■ Exercise prompt
Your task is to repeat all of the data exactly while excluding the pictures.

■ Stored data

▽

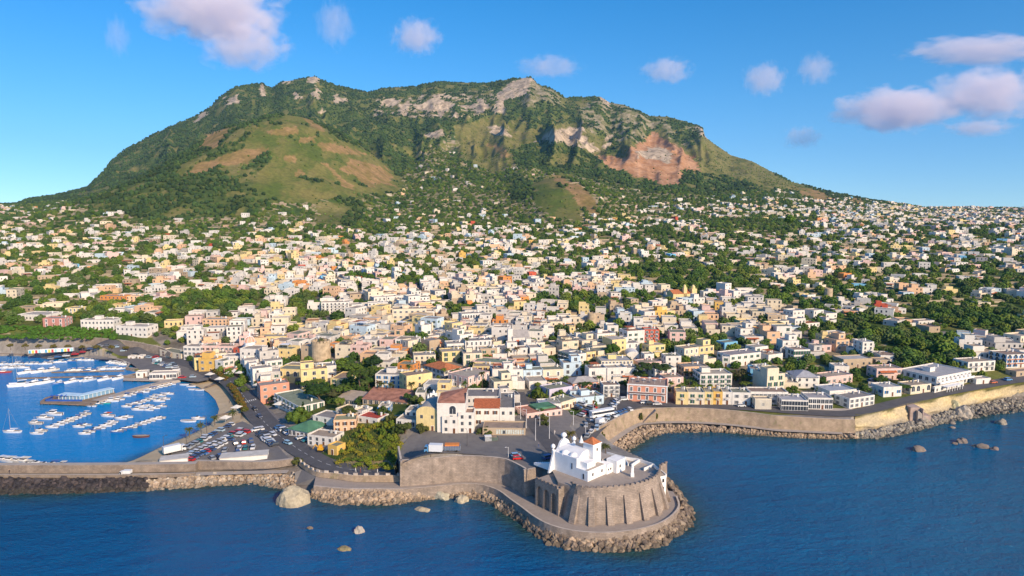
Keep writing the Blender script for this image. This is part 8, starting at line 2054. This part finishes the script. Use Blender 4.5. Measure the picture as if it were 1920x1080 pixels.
crow((1101, 819), (1140, 786), 13, 8, 'the bay sea wall line', .05); crow((1150, 781), (1180, 769), 7, 60, 'the sea wall curve fan', .05); crow((1090, 780), (1112, 765), 6, 70, 'the upper line in the bay square parking', .05); crow((1080, 768), (1096, 758), 5, 70, 'the back line of the bay square parking', .05); crow((1148, 762), (1160, 752), 4, 40, 'the group beside the bay square lamp', .0); crow((1098, 800), (1108, 789), 3, 10, 'the inner side of the parking ramp', .0)
crow((14, 654.5), (232, 657.5), 30, 8, 'the long line on the far quay road', .2, parts=False); crow((292, 682), (318, 690), 6, 60, 'the cluster on the port square', 0, parts=False); crow((322, 684), (332, 694), 4, 70, 'the second cluster on the port square', 0, parts=False); crow((342, 709), (362, 708), 5, 10, 'the line at the root of the pier', .1, parts=False); crow((255, 667), (292, 671), 5, 5, 'the line near the quay kiosks', .1, parts=False)
def van(u, v, ang, label, name, cat, L, W, H_, cab, ccol, bcol, extra=None, z=None):
    p = G(u, v) if z is None else at(u, v, z); e = empty(name, (p[0], p[1], p[2] + .15), R(ang)); tag(e, label, cat)
    mb = MB(); mb.box(-L/2, -W/2, .7, L/2 - cab - .15, W/2, H_, bottom=True); mb.build('body', [M_PAINT], e, obcol=bcol)
    mb = MB(); tbox(mb, L/2 - cab, L/2, W/2, W/2 - .05, .5, H_ * .80, .25, .06); mb.build('cab', [M_PAINT], e, obcol=ccol)
    mb = MB(); tbox(mb, L/2 - cab*.75, L/2 + .03, W/2 + .02, W/2 - .02, H_*.50, H_*.74, .25, .06); mb.build('windscreen', [M_CARGLASS], e)
    mb = MB(); mb.box(-L/2 + .2, -W/2 + .2, .45, L/2 - .3, W/2 - .2, .7, bottom=True); mb.build('chassis', [M_TYRE], e)
    mb = MB(); mb.tube((0, -.16, 0), (0, .16, 0), .46, n=10); wme_ = mb.data('wheel', [M_TYRE])
    for sx_ in (-.34, -.2, .36):
        for sy_ in (-1, 1): o = link('wheel', wme_, e); o.location = (sx_ * L, sy_ * (W/2 - .18), .46)
    return e
van(327, 849, 42, 'white box lorry parked at the seaward end of the beach row', 'lorry', 'truck', 8.5, 2.5, 3.3, 1.8, (.70, .70, .68), (.74, .74, .72))
van(813, 849, 174, 'white and blue box lorry parked on the square near the great wall', 'lorry', 'truck', 6.6, 2.3, 3.2, 1.6, (.10, .28, .50), (.72, .74, .75))
e = empty('cage_trailer', G(848, 846), R(2)); tag(e, 'blue caged trailer with orange tarpaulin beside the box lorry', 'trailer')
mb = MB(); mb.box(-3, -1.1, .6, 3, 1.1, 2.3, bottom=True); mb.build('load_box', [simple_mat('trailer_blue', (.07, .12, .22), .6)], e); mb = MB(); mb.box(-2.7, -1.15, 2.3, 2.6, 1.15, 2.9); mb.build('tarpaulin', [simple_mat('orange_tarpaulin', (.62, .22, .06), .7)], e)
mb = MB()
for k in range(11): x = -3 + .6 * k; mb.box(x - .04, -1.16, .6, x + .04, -1.1, 2.4); mb.box(x - .04, 1.1, .6, x + .04, 1.16, 2.4)
for z_ in (.9, 1.4, 1.9): mb.box(-3, -1.18, z_, 3, -1.12, z_ + .07)
o = mb.build('cage_bars', [M_METAL], e); mb = MB(); mb.tube((0, -.16, 0), (0, .16, 0), .42, n=10); w2_ = mb.data('wheel', [M_TYRE])
for sx_ in (-1.6, 1.6):
    for sy_ in (-1, 1): o = link('wheel', w2_, e); o.location = (sx_, sy_ * .95, .42)
van(1126, 795, 52, 'small white lorry standing in the bay parking below the bus', 'lorry', 'truck', 5.6, 2.1, 2.7, 1.5, (.72, .74, .76), (.70, .72, .74))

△

■ Answer in full
Keep writing the Blender script for this image. This is part 8, starting at line 2054. This part finishes the script. Use Blender 4.5. Measure the picture as if it were 1920x1080 pixels.
crow((1101, 819), (1140, 786), 13, 8, 'the bay sea wall line', .05); crow((1150, 781), (1180, 769), 7, 60, 'the sea wall curve fan', .05); crow((1090, 780), (1112, 765), 6, 70, 'the upper line in the bay square parking', .05); crow((1080, 768), (1096, 758), 5, 70, 'the back line of the bay square parking', .05); crow((1148, 762), (1160, 752), 4, 40, 'the group beside the bay square lamp', .0); crow((1098, 800), (1108, 789), 3, 10, 'the inner side of the parking ramp', .0)
crow((14, 654.5), (232, 657.5), 30, 8, 'the long line on the far quay road', .2, parts=False); crow((292, 682), (318, 690), 6, 60, 'the cluster on the port square', 0, parts=False); crow((322, 684), (332, 694), 4, 70, 'the second cluster on the port square', 0, parts=False); crow((342, 709), (362, 708), 5, 10, 'the line at the root of the pier', .1, parts=False); crow((255, 667), (292, 671), 5, 5, 'the line near the quay kiosks', .1, parts=False)
def van(u, v, ang, label, name, cat, L, W, H_, cab, ccol, bcol, extra=None, z=None):
    p = G(u, v) if z is None else at(u, v, z); e = empty(name, (p[0], p[1], p[2] + .15), R(ang)); tag(e, label, cat)
    mb = MB(); mb.box(-L/2, -W/2, .7, L/2 - cab - .15, W/2, H_, bottom=True); mb.build('body', [M_PAINT], e, obcol=bcol)
    mb = MB(); tbox(mb, L/2 - cab, L/2, W/2, W/2 - .05, .5, H_ * .80, .25, .06); mb.build('cab', [M_PAINT], e, obcol=ccol)
    mb = MB(); tbox(mb, L/2 - cab*.75, L/2 + .03, W/2 + .02, W/2 - .02, H_*.50, H_*.74, .25, .06); mb.build('windscreen', [M_CARGLASS], e)
    mb = MB(); mb.box(-L/2 + .2, -W/2 + .2, .45, L/2 - .3, W/2 - .2, .7, bottom=True); mb.build('chassis', [M_TYRE], e)
    mb = MB(); mb.tube((0, -.16, 0), (0, .16, 0), .46, n=10); wme_ = mb.data('wheel', [M_TYRE])
    for sx_ in (-.34, -.2, .36):
        for sy_ in (-1, 1): o = link('wheel', wme_, e); o.location = (sx_ * L, sy_ * (W/2 - .18), .46)
    return e
van(327, 849, 42, 'white box lorry parked at the seaward end of the beach row', 'lorry', 'truck', 8.5, 2.5, 3.3, 1.8, (.70, .70, .68), (.74, .74, .72))
van(813, 849, 174, 'white and blue box lorry parked on the square near the great wall', 'lorry', 'truck', 6.6, 2.3, 3.2, 1.6, (.10, .28, .50), (.72, .74, .75))
e = empty('cage_trailer', G(848, 846), R(2)); tag(e, 'blue caged trailer with orange tarpaulin beside the box lorry', 'trailer')
mb = MB(); mb.box(-3, -1.1, .6, 3, 1.1, 2.3, bottom=True); mb.build('load_box', [simple_mat('trailer_blue', (.07, .12, .22), .6)], e); mb = MB(); mb.box(-2.7, -1.15, 2.3, 2.6, 1.15, 2.9); mb.build('tarpaulin', [simple_mat('orange_tarpaulin', (.62, .22, .06), .7)], e)
mb = MB()
for k in range(11): x = -3 + .6 * k; mb.box(x - .04, -1.16, .6, x + .04, -1.1, 2.4); mb.box(x - .04, 1.1, .6, x + .04, 1.16, 2.4)
for z_ in (.9, 1.4, 1.9): mb.box(-3, -1.18, z_, 3, -1.12, z_ + .07)
o = mb.build('cage_bars', [M_METAL], e); mb = MB(); mb.tube((0, -.16, 0), (0, .16, 0), .42, n=10); w2_ = mb.data('wheel', [M_TYRE])
for sx_ in (-1.6, 1.6):
    for sy_ in (-1, 1): o = link('wheel', w2_, e); o.location = (sx_, sy_ * .95, .42)
van(1126, 795, 52, 'small white lorry standing in the bay parking below the bus', 'lorry', 'truck', 5.6, 2.1, 2.7, 1.5, (.72, .74, .76), (.70, .72, .74))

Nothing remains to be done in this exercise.